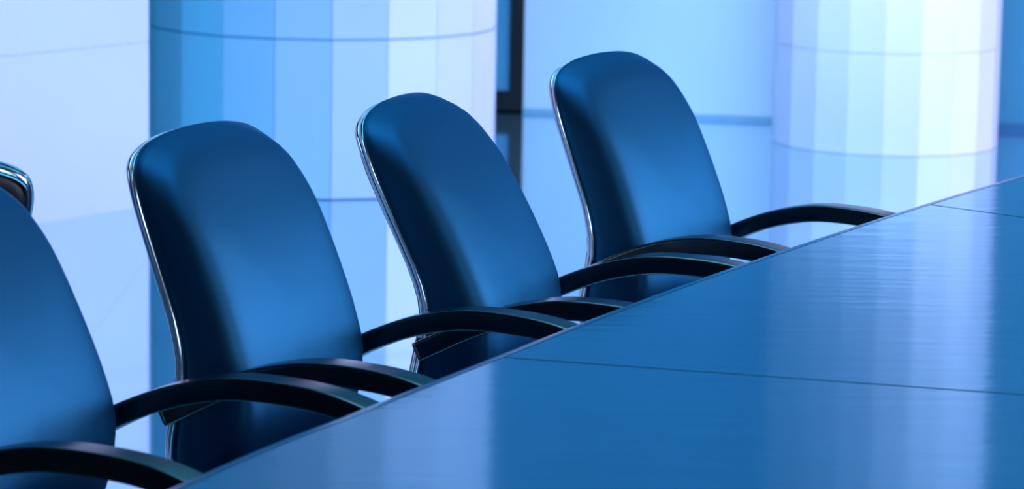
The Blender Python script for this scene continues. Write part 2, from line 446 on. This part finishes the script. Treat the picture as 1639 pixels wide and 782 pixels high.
def make_chair(tilt):
    t = empty('office_chair')
    c = obj('back_cushion', recline(back_cushion(), tilt), M['leather'], t, True)
    obj('back_frame', recline(frame_tube(), tilt), M['chrome'], t, True)
    obj('back_shell', recline(rear_shell(), tilt), M['shell'], t, True)
    sc = obj('seat_cushion', seat_cushion(), M['leather'], t, True)
    bm = bmesh.new(); box(bm, -.13, .30, -.215, .215, .372, .398); bev(obj('seat_pan', bm, M['shell'], t), .01, 3)
    for s in (-1, 1):
        a = obj('armrest', arm_bm(s), M['arm'], t, False)
        for p in a.data.polygons: p.use_smooth = True
        md = a.modifiers.new('ws', 'WEIGHTED_NORMAL'); md.keep_sharp = True
        bm = bmesh.new(); y0, y1 = sorted((s*.20, s*.275)); box(bm, -.140, -.100, y0, y1, .585, .612)
        bev(obj('arm_bracket', bm, M['arm'], a), .004)
        bm = bmesh.new(); y0, y1 = sorted((s*.19, s*.275)); box(bm, .27, .36, y0, y1, .372, .392) 
        bev(obj('arm_bracket', bm, M['arm'], a), .004)
        bm = bmesh.new(); y0, y1 = sorted((s*.262, s*.308)); box(bm, .29, .345, y0, y1, .374, .43)
        bev(obj('arm_bracket', bm, M['arm'], a), .006)
    # spine that carries the backrest
    bm = bmesh.new()
    sweep(bm, spline([(-.185, 0, .60), (-.20, 0, .52), (-.185, 0, .42), (-.12, 0, .355), (0, 0, .345)], 6), rrect(.07, .018, .006), lambda i, t: Vector((0, 1, 0)))
    obj('back_spine', bm, M['chrome'], t, True)
    bm = bmesh.new(); box(bm, -.04, .16, -.09, .09, .325, .372); bev(obj('tilt_mechanism', bm, M['shell'], t), .01, 3)
    bm = bmesh.new(); lathe(bm, [(.028, .10), (.028, .21), (.017, .212), (.017, .328)], 20, (.06, 0)); obj('gas_column', bm, M['chrome'], t)
    base = None
    bm = bmesh.new(); lathe(bm, [(.02, .072), (.045, .078), (.045, .112), (.03, .122)], 24, (.06, 0)); base = obj('base_hub', bm, M['chrome'], t)
    for k in range(5):
        a = 2*math.pi*k/5 + .3; ca, sa = math.cos(a), math.sin(a)
        bm = bmesh.new()
        pth = [Vector((.06 + ca*r, sa*r, z)) for r, z in ((.03, .098), (.12, .095), (.22, .084), (.29, .074))]
        sweep(bm, pth, lambda i: rrect(.042 - .005*i, .024 - .003*i, .006), lambda i, t_: Vector((-sa, ca, 0)))
        lg = obj('base_leg', bm, M['chrome'], t, True)
        bm = bmesh.new(); cx, cy = .06 + ca*.29, sa*.29
        for s in (-1, 1):
            m_ = Matrix.Translation((cx - sa*s*.014, cy + ca*s*.014, .026)) @ Matrix.Rotation(a, 4, 'Z') @ Matrix.Rotation(rad(90), 4, 'X')
            bmesh.ops.create_cone(bm, cap_ends=True, segments=20, radius1=.026, radius2=.026, depth=.016, matrix=m_)
        bmesh.ops.create_cone(bm, cap_ends=True, segments=12, radius1=.007, radius2=.007, depth=.04, matrix=Matrix.Translation((cx, cy, .052)))
        obj('caster', bm, M['rubber'], t)
    return t
POSES = [  # x, y, heading, tilt of the backrest, label
    (-0.686, 4.861, -23.2, -5.7, 'blue leather armchair nearest the camera, its left side cut off by the frame'),
    (-0.333, 5.519, -25.7, -8.6, 'blue leather armchair in front of the wide column, left of the middle chair'),
    (0.048, 6.141, -20.0, -2.6, 'blue leather armchair overlapping the bright right side of the wide column'),
    (0.402, 6.928, -30.3, -7.7, 'blue leather armchair farthest along the table, right of the black door frame'),
    (-1.125, 5.57, 112.0, 0.0, 'dark chair back peeking out behind the nearest chair at the left frame edge'),
]
for i, (x, y, h, tilt, lb) in enumerate(POSES):
    o = make_chair(tilt)
    o.location = (x, y, 0); o.rotation_euler = (0, 0, rad(h))
    tag(o, lb, 'chair', 'armchairs along the conference table' if i < 4 else None)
────────
-- INSTRUCTIONS FOR THE TASK --
Retype the listing exactly. Pictures do not belong in the copy.

-- ANSWER IN FULL --
The Blender Python script for this scene continues. Write part 2, from line 446 on. This part finishes the script. Treat the picture as 1639 pixels wide and 782 pixels high.
def make_chair(tilt):
    t = empty('office_chair')
    c = obj('back_cushion', recline(back_cushion(), tilt), M['leather'], t, True)
    obj('back_frame', recline(frame_tube(), tilt), M['chrome'], t, True)
    obj('back_shell', recline(rear_shell(), tilt), M['shell'], t, True)
    sc = obj('seat_cushion', seat_cushion(), M['leather'], t, True)
    bm = bmesh.new(); box(bm, -.13, .30, -.215, .215, .372, .398); bev(obj('seat_pan', bm, M['shell'], t), .01, 3)
    for s in (-1, 1):
        a = obj('armrest', arm_bm(s), M['arm'], t, False)
        for p in a.data.polygons: p.use_smooth = True
        md = a.modifiers.new('ws', 'WEIGHTED_NORMAL'); md.keep_sharp = True
        bm = bmesh.new(); y0, y1 = sorted((s*.20, s*.275)); box(bm, -.140, -.100, y0, y1, .585, .612)
        bev(obj('arm_bracket', bm, M['arm'], a), .004)
        bm = bmesh.new(); y0, y1 = sorted((s*.19, s*.275)); box(bm, .27, .36, y0, y1, .372, .392) 
        bev(obj('arm_bracket', bm, M['arm'], a), .004)
        bm = bmesh.new(); y0, y1 = sorted((s*.262, s*.308)); box(bm, .29, .345, y0, y1, .374, .43)
        bev(obj('arm_bracket', bm, M['arm'], a), .006)
    # spine that carries the backrest
    bm = bmesh.new()
    sweep(bm, spline([(-.185, 0, .60), (-.20, 0, .52), (-.185, 0, .42), (-.12, 0, .355), (0, 0, .345)], 6), rrect(.07, .018, .006), lambda i, t: Vector((0, 1, 0)))
    obj('back_spine', bm, M['chrome'], t, True)
    bm = bmesh.new(); box(bm, -.04, .16, -.09, .09, .325, .372); bev(obj('tilt_mechanism', bm, M['shell'], t), .01, 3)
    bm = bmesh.new(); lathe(bm, [(.028, .10), (.028, .21), (.017, .212), (.017, .328)], 20, (.06, 0)); obj('gas_column', bm, M['chrome'], t)
    base = None
    bm = bmesh.new(); lathe(bm, [(.02, .072), (.045, .078), (.045, .112), (.03, .122)], 24, (.06, 0)); base = obj('base_hub', bm, M['chrome'], t)
    for k in range(5):
        a = 2*math.pi*k/5 + .3; ca, sa = math.cos(a), math.sin(a)
        bm = bmesh.new()
        pth = [Vector((.06 + ca*r, sa*r, z)) for r, z in ((.03, .098), (.12, .095), (.22, .084), (.29, .074))]
        sweep(bm, pth, lambda i: rrect(.042 - .005*i, .024 - .003*i, .006), lambda i, t_: Vector((-sa, ca, 0)))
        lg = obj('base_leg', bm, M['chrome'], t, True)
        bm = bmesh.new(); cx, cy = .06 + ca*.29, sa*.29
        for s in (-1, 1):
            m_ = Matrix.Translation((cx - sa*s*.014, cy + ca*s*.014, .026)) @ Matrix.Rotation(a, 4, 'Z') @ Matrix.Rotation(rad(90), 4, 'X')
            bmesh.ops.create_cone(bm, cap_ends=True, segments=20, radius1=.026, radius2=.026, depth=.016, matrix=m_)
        bmesh.ops.create_cone(bm, cap_ends=True, segments=12, radius1=.007, radius2=.007, depth=.04, matrix=Matrix.Translation((cx, cy, .052)))
        obj('caster', bm, M['rubber'], t)
    return t
POSES = [  # x, y, heading, tilt of the backrest, label
    (-0.686, 4.861, -23.2, -5.7, 'blue leather armchair nearest the camera, its left side cut off by the frame'),
    (-0.333, 5.519, -25.7, -8.6, 'blue leather armchair in front of the wide column, left of the middle chair'),
    (0.048, 6.141, -20.0, -2.6, 'blue leather armchair overlapping the bright right side of the wide column'),
    (0.402, 6.928, -30.3, -7.7, 'blue leather armchair farthest along the table, right of the black door frame'),
    (-1.125, 5.57, 112.0, 0.0, 'dark chair back peeking out behind the nearest chair at the left frame edge'),
]
for i, (x, y, h, tilt, lb) in enumerate(POSES):
    o = make_chair(tilt)
    o.location = (x, y, 0); o.rotation_euler = (0, 0, rad(h))
    tag(o, lb, 'chair', 'armchairs along the conference table' if i < 4 else None)